#pornfree is going well (though the real test will be how I recover from a fall). That leaves one last bad habit to confront: looking.
Going back to the office after a long time WFH is a good time to break bad habits, and this is a good bad habit to break.
I have nicknames for a few of the women in the building — Clip-clop, Slinky, Pneumatic, … — I keep an eye out for them, entertain daydreams and fantasies. The woman in the office next door, my nickname for her is just Slut. Her presence is the strongest trigger — her voice, her footsteps, the sight of her waddling along the corridor, the sound of her car arriving — can flip me into a sudden overpowering hunger.
The David and Bathsheba story is not really useful here, in fact it’s rather gratifying to the voyeur: David gets to do what he wants to the girl, and she doesn’t have a speaking part (iirc) so remains an object of desire to be used as desired.

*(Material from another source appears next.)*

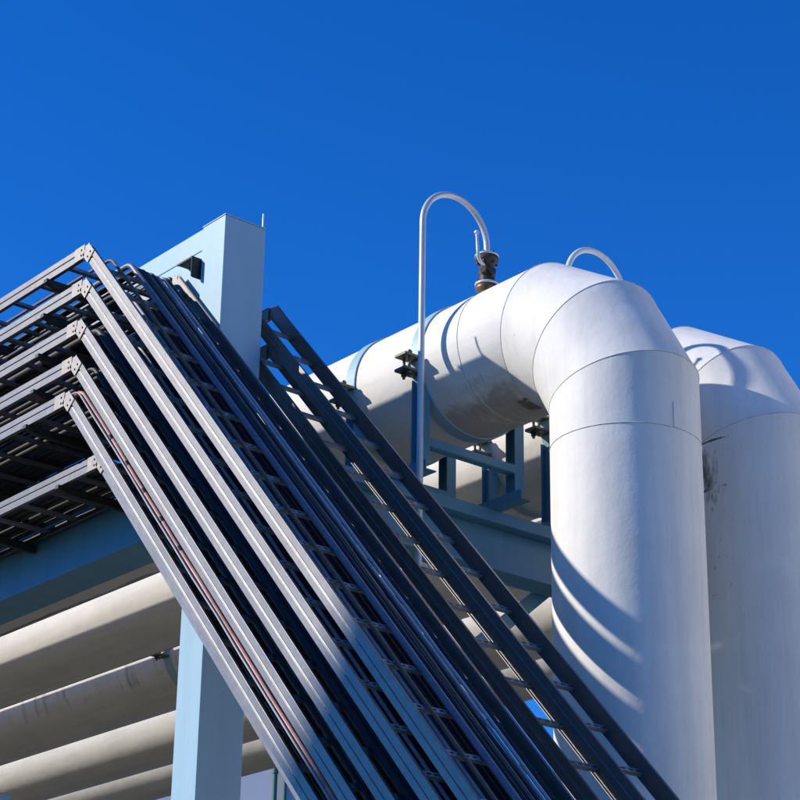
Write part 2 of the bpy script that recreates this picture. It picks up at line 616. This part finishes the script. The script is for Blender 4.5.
# ------------------------------------------------------------------ steel frame
CX0, CX1, CY0, CY1 = 7.07 * LA, 7.405 * LA, 10.50 * LA, 10.765 * LA
CT = zs(8.14)
col = thing('steel_column', 'pale blue box column with flat cap rising behind the cable trays', 'column', (7.24 * LA, 10.63 * LA, 0), 'blue columns of the rack')
MB().box(CX0, CX1, CY0, CY1, 0, CT).build('shaft', M['blue'], col, 0.004)
MB().box(CX0 - .004, CX1 + .004, CY0 - .004, CY1 + .004, CT + .001, CT + .010).build('cap_plate', M['blue'], col, 0.002)
MB().tube([(CX1 - .01, CY0 + .02, CT + .01), (CX1 - .01, CY0 + .02, CT + .126)], 0.007, 8).build('rod', M['tube'], col)
bk_ = MB()
kx, ky, kz = CX0 - .075, CY1 + .010, zs(7.755)
bk_.box(kx, kx + .016, ky, ky + .006, kz, kz + .16)
bk_.box(kx, kx + .012, ky + .006, ky + .19, kz + .145, kz + .16)
bk_.box(kx + .016, CX0 + .034, ky, ky + .012, kz, kz + .16)
bk_.box(kx + .012, CX0 + .034, ky + .012, ky + .19, kz + .150, kz + .16)
bk_.build('bracket', M['cable_black'], col, 0.002)

col2 = thing('steel_column', 'pale blue column tip of the next frame in the bottom left corner', 'column', (13.0, 23.6, 0), 'blue columns of the rack')
MB().box(12.70, 13.02, 23.5, 23.75, 0, 7.02).build('shaft', M['blue'], col2, 0.004)
MB().box(12.695, 13.025, 23.495, 23.755, 7.021, 7.03).build('cap_plate', M['blue'], col2, 0.002)

top = thing('steel_beam', 'pale blue lengthwise beam running left from the column head above trays', 'beam', (7.2, 18, 7.7), 'blue beams of the rack')
tb = MB()
TB1 = CY1 + .016
tb.box(CX0 + .020, CX1 - .01, TB1, 34, zs(7.985), CT + .008)
tb.box(CX0 + .024, CX1 - .015, TB1, 34, zs(7.64), zs(7.985) - .002)
tb.build('web', M['blue'], top, 0.003)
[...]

Slut’s real name is Susan. I looked to see if there were any Susan’s in the Bible, and found the “deuterocanonical” Daniel 13. I read it, transfixed and horrified, as if under a spotlight, feeling as if the story had been written directly about me.
9 And they perverted their minds and turned away their eyes from looking to Heaven or remembering righteous judgments. 10 Both were overwhelmed with passion for her, but they did not tell each other of their distress, 11 for they were ashamed to reveal their lustful desire to have her. 12 And they watched eagerly, day after day, to see her.
I want to use this story as a memory aid, a “reverse trigger”.
The men ambush Susannah when she is alone, and threaten to accuse her of adultery if she doesn’t let them “lie with” her. Susannah refuses and calls for help (“it is better for me not to do it and to fall into your power than to sin before the Lord.”), she is accused and condemned. The young Daniel intervenes and cross-examines the men, and they are exposed, humiliated, and executed.
Unlike Bathsheba, Susannah is a strong and memorable character in the story — stronger and more central (her steadfastness and faith) than Daniel really, though the happy ending is important.
The men are repugnant and weak, each acting as a tempting devil for the other. In cross-examination, Daniel describes each of the men as being cut or sawn in two. That is the experience of being overcome with a repulsive desire.
Two strong images to hold on to and use are:
- the men being sawn in two by their weakness and their desire:
“this repulsive desire that cuts me in two” - the root cause of the men’s sin, their failure to look to Heaven:
“Let Me Look To Heaven” LML2H
Have the second pinned to the wall somewhere visible in my office. Be ready to use them both.